Restate the opening lines of the material below word for word, stopping after the line that contains "S.view_settings.use_curve_mapping = False".

··········

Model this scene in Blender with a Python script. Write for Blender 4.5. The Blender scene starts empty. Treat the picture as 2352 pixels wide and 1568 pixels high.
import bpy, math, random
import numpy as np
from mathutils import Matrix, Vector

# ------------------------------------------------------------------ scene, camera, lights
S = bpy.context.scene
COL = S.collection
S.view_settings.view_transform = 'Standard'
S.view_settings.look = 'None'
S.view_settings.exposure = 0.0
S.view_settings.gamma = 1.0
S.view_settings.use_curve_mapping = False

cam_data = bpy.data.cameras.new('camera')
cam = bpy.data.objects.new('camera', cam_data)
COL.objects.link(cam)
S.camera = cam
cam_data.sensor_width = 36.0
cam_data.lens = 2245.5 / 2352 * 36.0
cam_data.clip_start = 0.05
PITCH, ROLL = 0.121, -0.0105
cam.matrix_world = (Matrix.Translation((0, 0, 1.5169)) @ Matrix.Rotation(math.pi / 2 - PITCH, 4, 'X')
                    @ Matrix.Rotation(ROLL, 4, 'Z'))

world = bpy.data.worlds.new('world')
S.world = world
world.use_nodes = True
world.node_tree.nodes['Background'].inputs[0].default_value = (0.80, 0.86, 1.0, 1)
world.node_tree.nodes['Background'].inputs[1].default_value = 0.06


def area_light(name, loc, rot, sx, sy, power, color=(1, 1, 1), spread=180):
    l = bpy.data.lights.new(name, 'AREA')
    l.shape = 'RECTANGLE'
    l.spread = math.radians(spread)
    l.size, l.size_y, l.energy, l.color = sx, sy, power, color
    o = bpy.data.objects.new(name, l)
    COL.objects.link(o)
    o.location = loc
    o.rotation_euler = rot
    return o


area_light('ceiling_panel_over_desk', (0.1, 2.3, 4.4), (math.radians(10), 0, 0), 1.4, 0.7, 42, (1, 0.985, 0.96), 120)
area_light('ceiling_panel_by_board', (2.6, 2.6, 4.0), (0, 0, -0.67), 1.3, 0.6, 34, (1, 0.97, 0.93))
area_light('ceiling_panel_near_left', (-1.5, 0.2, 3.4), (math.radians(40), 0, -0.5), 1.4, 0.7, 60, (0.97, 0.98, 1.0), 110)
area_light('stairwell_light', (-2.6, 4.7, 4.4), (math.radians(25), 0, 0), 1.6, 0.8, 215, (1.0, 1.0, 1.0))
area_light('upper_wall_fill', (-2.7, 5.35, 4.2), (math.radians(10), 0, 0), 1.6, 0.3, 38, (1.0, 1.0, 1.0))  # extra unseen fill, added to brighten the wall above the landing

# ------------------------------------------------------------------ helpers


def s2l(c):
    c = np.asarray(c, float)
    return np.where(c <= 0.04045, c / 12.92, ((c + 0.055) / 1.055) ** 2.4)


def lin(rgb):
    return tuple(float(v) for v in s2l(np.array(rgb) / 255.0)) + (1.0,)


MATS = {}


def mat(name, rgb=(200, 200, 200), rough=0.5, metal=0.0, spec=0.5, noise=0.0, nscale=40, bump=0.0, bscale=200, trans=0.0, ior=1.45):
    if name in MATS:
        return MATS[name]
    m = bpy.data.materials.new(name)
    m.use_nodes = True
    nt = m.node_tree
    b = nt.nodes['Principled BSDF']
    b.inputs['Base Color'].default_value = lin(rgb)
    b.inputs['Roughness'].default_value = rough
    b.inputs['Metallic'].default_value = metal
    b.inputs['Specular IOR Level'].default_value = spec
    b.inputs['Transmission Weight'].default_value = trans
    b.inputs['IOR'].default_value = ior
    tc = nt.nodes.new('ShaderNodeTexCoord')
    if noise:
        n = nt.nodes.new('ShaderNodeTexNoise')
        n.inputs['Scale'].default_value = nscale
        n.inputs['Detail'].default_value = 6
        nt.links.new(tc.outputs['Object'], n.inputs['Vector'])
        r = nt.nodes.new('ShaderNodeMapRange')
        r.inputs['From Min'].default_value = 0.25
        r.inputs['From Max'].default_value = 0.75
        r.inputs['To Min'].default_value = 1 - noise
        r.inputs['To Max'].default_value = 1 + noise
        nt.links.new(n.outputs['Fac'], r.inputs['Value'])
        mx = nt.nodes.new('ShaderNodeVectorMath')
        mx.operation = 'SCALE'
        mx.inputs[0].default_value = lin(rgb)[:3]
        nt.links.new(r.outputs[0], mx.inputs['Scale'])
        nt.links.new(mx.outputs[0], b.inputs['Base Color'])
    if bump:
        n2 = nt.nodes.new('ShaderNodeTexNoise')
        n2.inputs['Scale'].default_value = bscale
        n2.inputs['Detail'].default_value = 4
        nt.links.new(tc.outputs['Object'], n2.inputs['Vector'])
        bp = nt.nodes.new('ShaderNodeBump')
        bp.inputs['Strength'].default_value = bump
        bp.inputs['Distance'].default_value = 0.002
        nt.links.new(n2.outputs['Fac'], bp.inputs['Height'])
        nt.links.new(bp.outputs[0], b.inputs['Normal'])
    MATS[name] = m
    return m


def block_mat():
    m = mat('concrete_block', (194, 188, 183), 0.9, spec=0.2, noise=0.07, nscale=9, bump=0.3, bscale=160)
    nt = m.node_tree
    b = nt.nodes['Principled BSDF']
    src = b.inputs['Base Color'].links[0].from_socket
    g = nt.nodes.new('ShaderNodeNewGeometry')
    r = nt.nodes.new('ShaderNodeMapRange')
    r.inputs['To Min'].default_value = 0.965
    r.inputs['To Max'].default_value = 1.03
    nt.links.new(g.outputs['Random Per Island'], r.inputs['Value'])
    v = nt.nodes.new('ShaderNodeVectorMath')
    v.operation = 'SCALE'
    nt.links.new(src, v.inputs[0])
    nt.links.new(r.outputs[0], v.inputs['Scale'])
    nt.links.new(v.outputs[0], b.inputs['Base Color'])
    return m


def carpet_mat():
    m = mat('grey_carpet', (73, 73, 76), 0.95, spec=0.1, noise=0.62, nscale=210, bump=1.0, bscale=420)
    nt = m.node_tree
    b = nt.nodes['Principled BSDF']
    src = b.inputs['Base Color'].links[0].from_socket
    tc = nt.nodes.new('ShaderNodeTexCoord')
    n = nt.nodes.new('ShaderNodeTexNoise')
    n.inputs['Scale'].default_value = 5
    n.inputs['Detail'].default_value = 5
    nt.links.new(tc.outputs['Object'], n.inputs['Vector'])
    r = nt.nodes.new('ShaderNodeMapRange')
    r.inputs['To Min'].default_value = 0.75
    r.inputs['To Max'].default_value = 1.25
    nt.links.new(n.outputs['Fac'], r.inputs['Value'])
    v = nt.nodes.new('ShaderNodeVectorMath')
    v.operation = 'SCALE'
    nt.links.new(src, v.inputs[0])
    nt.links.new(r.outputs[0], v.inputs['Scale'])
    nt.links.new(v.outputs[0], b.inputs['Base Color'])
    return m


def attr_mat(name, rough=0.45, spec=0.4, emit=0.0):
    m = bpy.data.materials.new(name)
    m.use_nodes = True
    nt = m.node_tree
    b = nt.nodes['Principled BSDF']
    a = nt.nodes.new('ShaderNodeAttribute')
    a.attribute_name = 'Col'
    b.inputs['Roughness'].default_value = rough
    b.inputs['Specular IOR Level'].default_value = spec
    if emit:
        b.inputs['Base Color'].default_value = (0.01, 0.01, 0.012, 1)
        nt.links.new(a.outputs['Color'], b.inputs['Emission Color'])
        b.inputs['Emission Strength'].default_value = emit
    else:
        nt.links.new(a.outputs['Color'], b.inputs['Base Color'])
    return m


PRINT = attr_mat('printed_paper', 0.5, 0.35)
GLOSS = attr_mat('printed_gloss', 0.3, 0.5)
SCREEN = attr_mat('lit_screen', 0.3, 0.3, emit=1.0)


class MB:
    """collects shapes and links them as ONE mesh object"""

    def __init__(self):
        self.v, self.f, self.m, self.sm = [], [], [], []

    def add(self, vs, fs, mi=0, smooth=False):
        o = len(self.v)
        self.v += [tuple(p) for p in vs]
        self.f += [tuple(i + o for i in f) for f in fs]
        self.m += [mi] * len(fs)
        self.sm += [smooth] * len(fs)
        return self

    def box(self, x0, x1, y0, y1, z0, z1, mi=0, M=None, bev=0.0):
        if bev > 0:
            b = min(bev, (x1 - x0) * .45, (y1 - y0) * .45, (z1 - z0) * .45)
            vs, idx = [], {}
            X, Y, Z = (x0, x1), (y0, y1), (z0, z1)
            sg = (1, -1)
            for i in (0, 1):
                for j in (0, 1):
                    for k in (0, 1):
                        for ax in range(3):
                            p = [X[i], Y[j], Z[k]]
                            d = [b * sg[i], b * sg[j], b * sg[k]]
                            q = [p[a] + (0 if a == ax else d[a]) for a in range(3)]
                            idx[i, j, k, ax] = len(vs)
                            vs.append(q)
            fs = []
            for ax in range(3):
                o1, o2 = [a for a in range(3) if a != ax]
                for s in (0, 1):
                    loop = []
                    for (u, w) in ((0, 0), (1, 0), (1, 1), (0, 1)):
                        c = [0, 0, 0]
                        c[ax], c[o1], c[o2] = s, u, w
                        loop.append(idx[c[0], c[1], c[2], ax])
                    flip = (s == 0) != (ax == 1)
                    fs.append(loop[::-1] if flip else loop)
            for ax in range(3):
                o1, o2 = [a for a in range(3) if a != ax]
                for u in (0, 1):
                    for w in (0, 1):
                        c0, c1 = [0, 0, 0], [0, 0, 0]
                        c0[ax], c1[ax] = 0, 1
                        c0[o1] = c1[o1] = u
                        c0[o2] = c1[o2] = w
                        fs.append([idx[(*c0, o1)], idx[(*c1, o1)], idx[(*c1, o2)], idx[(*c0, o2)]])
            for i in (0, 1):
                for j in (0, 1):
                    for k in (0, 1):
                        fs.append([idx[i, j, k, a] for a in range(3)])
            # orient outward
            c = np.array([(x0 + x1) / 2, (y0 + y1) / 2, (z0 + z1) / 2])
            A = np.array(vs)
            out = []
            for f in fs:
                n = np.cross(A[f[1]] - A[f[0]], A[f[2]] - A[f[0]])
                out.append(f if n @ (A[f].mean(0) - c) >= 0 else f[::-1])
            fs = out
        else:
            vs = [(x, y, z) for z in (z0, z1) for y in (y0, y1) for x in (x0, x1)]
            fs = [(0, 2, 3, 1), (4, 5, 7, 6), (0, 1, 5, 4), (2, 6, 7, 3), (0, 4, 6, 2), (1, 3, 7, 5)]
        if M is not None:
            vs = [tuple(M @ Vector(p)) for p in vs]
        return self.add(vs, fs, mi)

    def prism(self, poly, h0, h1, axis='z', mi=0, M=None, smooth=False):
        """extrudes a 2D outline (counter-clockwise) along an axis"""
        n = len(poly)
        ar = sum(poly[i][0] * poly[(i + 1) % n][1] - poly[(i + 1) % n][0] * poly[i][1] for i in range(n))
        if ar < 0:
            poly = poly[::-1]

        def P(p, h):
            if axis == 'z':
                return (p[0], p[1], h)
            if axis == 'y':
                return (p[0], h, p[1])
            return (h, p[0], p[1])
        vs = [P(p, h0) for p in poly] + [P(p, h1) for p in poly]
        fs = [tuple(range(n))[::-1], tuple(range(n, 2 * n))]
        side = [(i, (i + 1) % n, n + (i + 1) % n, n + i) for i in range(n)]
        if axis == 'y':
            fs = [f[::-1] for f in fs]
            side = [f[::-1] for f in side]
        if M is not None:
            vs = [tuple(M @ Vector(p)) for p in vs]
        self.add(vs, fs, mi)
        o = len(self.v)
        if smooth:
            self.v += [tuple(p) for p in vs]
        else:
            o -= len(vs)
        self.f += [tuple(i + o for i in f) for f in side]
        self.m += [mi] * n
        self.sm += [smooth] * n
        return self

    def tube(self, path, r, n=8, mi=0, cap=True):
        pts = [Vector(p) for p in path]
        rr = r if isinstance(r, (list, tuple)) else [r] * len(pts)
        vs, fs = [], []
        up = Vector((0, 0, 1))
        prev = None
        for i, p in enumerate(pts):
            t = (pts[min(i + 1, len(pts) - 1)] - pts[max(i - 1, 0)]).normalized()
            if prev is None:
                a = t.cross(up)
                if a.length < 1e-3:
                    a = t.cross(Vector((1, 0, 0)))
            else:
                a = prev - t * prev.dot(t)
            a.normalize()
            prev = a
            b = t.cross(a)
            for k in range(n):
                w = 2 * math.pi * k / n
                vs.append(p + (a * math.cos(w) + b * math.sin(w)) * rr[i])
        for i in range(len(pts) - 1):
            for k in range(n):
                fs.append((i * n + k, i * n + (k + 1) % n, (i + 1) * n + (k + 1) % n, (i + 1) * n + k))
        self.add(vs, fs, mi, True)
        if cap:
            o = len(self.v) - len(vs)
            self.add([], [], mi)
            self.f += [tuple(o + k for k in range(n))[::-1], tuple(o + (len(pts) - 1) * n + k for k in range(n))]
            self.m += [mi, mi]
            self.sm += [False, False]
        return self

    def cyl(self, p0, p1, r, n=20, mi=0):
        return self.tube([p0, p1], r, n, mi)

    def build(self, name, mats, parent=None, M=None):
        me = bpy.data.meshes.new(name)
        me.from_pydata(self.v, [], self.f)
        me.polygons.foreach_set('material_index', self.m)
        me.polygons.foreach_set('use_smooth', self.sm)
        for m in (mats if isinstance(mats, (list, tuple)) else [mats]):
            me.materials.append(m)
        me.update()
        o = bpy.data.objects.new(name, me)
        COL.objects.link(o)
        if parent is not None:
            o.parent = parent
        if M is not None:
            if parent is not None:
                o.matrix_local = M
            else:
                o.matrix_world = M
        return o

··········

## RESPONSE
Model this scene in Blender with a Python script. Write for Blender 4.5. The Blender scene starts empty. Treat the picture as 2352 pixels wide and 1568 pixels high.
import bpy, math, random
import numpy as np
from mathutils import Matrix, Vector

# ------------------------------------------------------------------ scene, camera, lights
S = bpy.context.scene
COL = S.collection
S.view_settings.view_transform = 'Standard'
S.view_settings.look = 'None'
S.view_settings.exposure = 0.0
S.view_settings.gamma = 1.0
S.view_settings.use_curve_mapping = False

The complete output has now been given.